'''

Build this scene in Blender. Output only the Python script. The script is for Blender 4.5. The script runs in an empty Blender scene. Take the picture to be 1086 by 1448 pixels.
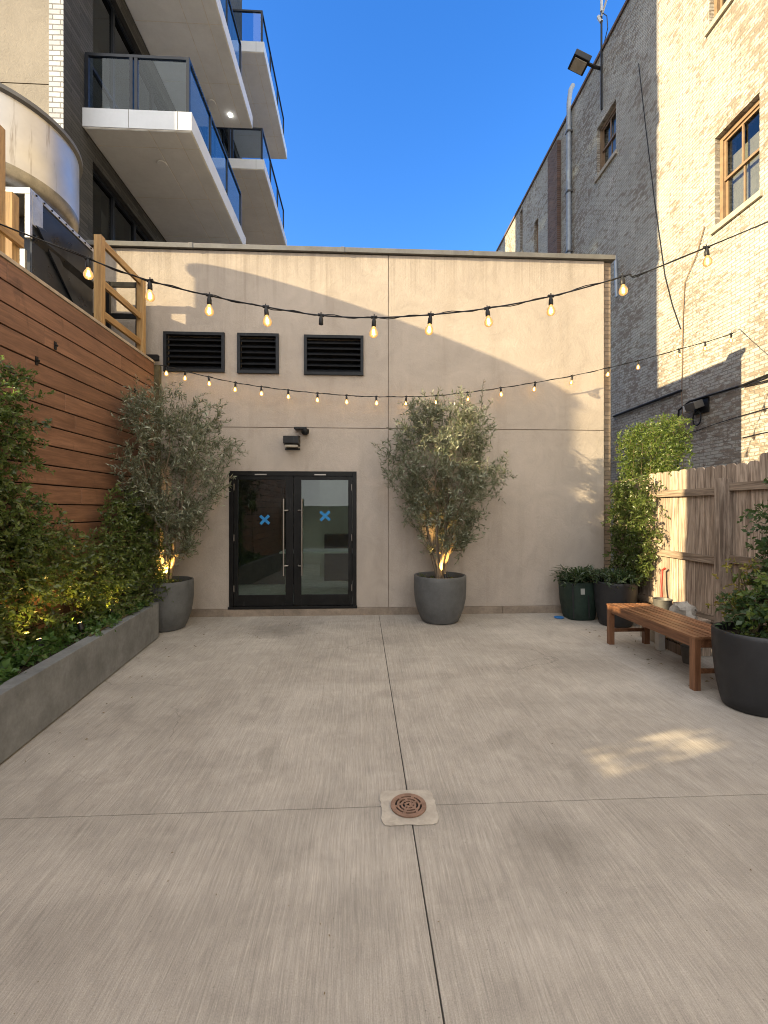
import bpy, bmesh, math, random
import numpy as np
from mathutils import Vector, Matrix

random.seed(7)
RNG = np.random.default_rng(11)
S = bpy.context.scene
COL = S.collection
PI = math.pi

# ------------------------------------------------------------------ geometry of the view
F = 635.0; CX = 543.0; HZ = 720.0; H = 1.64
TH = math.radians(2.8)
c_, s_ = math.cos(TH), math.sin(TH)

def ray(x, y):
    a = (x - CX) / F
    return Vector((a * c_ + s_, c_ - a * s_, (HZ - y) / F))

def onY(x, y, Y):
    r = ray(x, y); k = Y / r.y
    return Vector((r.x * k, Y, H + r.z * k))

def onX(x, y, X):
    r = ray(x, y); k = X / r.x
    return Vector((X, r.y * k, H + r.z * k))

# ------------------------------------------------------------------ helpers
class MB:
    def __init__(s):
        s.v = []; s.f = []

    def add(s, vs, fs):
        n = len(s.v)
        s.v += [tuple(p) for p in vs]
        s.f += [tuple(i + n for i in f) for f in fs]
        return s

    def box(s, x0, x1, y0, y1, z0, z1):
        vs = [(x0,y0,z0),(x1,y0,z0),(x1,y1,z0),(x0,y1,z0),(x0,y0,z1),(x1,y0,z1),(x1,y1,z1),(x0,y1,z1)]
        return s.add(vs, [(0,3,2,1),(4,5,6,7),(0,1,5,4),(1,2,6,5),(2,3,7,6),(3,0,4,7)])

    def obox(s, ctr, size, rot=(0,0,0)):
        from mathutils import Euler
        R = Euler(rot).to_matrix(); a, b, c = size[0]/2, size[1]/2, size[2]/2
        ctr = Vector(ctr)
        vs = [ctr + R @ Vector(p) for p in [(-a,-b,-c),(a,-b,-c),(a,b,-c),(-a,b,-c),(-a,-b,c),(a,-b,c),(a,b,c),(-a,b,c)]]
        return s.add(vs, [(0,3,2,1),(4,5,6,7),(0,1,5,4),(1,2,6,5),(2,3,7,6),(3,0,4,7)])

    def quad(s, a, b, c, d):
        return s.add([a,b,c,d], [(0,1,2,3)])

    def prism(s, poly, d):
        """poly: 3D points (planar), extruded by vector d"""
        n = len(poly); d = Vector(d)
        vs = [Vector(p) for p in poly] + [Vector(p) + d for p in poly]
        fs = [tuple(range(n))[::-1], tuple(range(n, 2*n))]
        fs += [(i, (i+1) % n, (i+1) % n + n, i + n) for i in range(n)]
        return s.add(vs, fs)

    def tube(s, pts, r, n=8, cap=True):
        pts = [Vector(p) for p in pts]
        m = len(pts)
        if not hasattr(r, '__len__'): r = [r] * m
        up = Vector((0.13, 0.27, 0.95)); vs = []; prev = None
        for i, p in enumerate(pts):
            t = (pts[min(i+1, m-1)] - pts[max(i-1, 0)])
            if t.length < 1e-9: t = Vector((0,0,1))
            t.normalize()
            if prev is None:
                u = t.cross(up)
                if u.length < 1e-3: u = t.cross(Vector((1,0,0)))
            else:
                u = prev - t * prev.dot(t)
                if u.length < 1e-6: u = t.cross(up)
            u.normalize(); prev = u; w = t.cross(u)
            for k in range(n):
                a = 2 * PI * k / n
                vs.append(p + (u * math.cos(a) + w * math.sin(a)) * r[i])
        fs = []
        for i in range(m - 1):
            for k in range(n):
                k2 = (k + 1) % n
                fs.append((i*n+k, i*n+k2, (i+1)*n+k2, (i+1)*n+k))
        if cap:
            fs.append(tuple(range(n))[::-1]); fs.append(tuple((m-1)*n + k for k in range(n)))
        return s.add(vs, fs)

    def lathe(s, prof, n=40, ctr=(0,0,0)):
        """prof: (r, z) list"""
        cx, cy, cz = ctr; vs = []; m = len(prof)
        for r, z in prof:
            for k in range(n):
                a = 2*PI*k/n
                vs.append((cx + r*math.cos(a), cy + r*math.sin(a), cz + z))
        fs = []
        for i in range(m-1):
            for k in range(n):
                k2 = (k+1) % n
                fs.append((i*n+k, i*n+k2, (i+1)*n+k2, (i+1)*n+k))
        return s.add(vs, fs)

    def build(s, name, mat, parent=None, bevel=0, smooth=False, seg=2):
        o_ = wloc(parent) if parent else Vector((0,0,0))
        me = bpy.data.meshes.new(name)
        me.from_pydata([(v[0]-o_.x, v[1]-o_.y, v[2]-o_.z) for v in s.v], [], s.f)
        bm = bmesh.new(); bm.from_mesh(me)
        bmesh.ops.recalc_face_normals(bm, faces=bm.faces)
        if bevel:
            es = [e for e in bm.edges if len(e.link_faces) == 2 and e.calc_face_angle(0) > 0.6]
            bmesh.ops.bevel(bm, geom=es, offset=bevel, segments=seg, profile=0.7, affect='EDGES', clamp_overlap=True)
        bm.to_mesh(me); bm.free()
        me.materials.append(mat)
        if smooth:
            for p in me.polygons: p.use_smooth = True
            if hasattr(me, 'set_sharp_from_angle'): me.set_sharp_from_angle(angle=math.radians(40))
        o = bpy.data.objects.new(name, me); COL.objects.link(o)
        if parent: o.parent = parent
        return o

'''

WHAT IS ASKED » Repeat the lines of the listing above verbatim, beginning at its first line and ending at the line containing "return Vector((r.x * k, Y, H + r.z * k))", which is included. Omit pictures.

REPLY »
Build this scene in Blender. Output only the Python script. The script is for Blender 4.5. The script runs in an empty Blender scene. Take the picture to be 1086 by 1448 pixels.
import bpy, bmesh, math, random
import numpy as np
from mathutils import Vector, Matrix

random.seed(7)
RNG = np.random.default_rng(11)
S = bpy.context.scene
COL = S.collection
PI = math.pi

# ------------------------------------------------------------------ geometry of the view
F = 635.0; CX = 543.0; HZ = 720.0; H = 1.64
TH = math.radians(2.8)
c_, s_ = math.cos(TH), math.sin(TH)

def ray(x, y):
    a = (x - CX) / F
    return Vector((a * c_ + s_, c_ - a * s_, (HZ - y) / F))

def onY(x, y, Y):
    r = ray(x, y); k = Y / r.y
    return Vector((r.x * k, Y, H + r.z * k))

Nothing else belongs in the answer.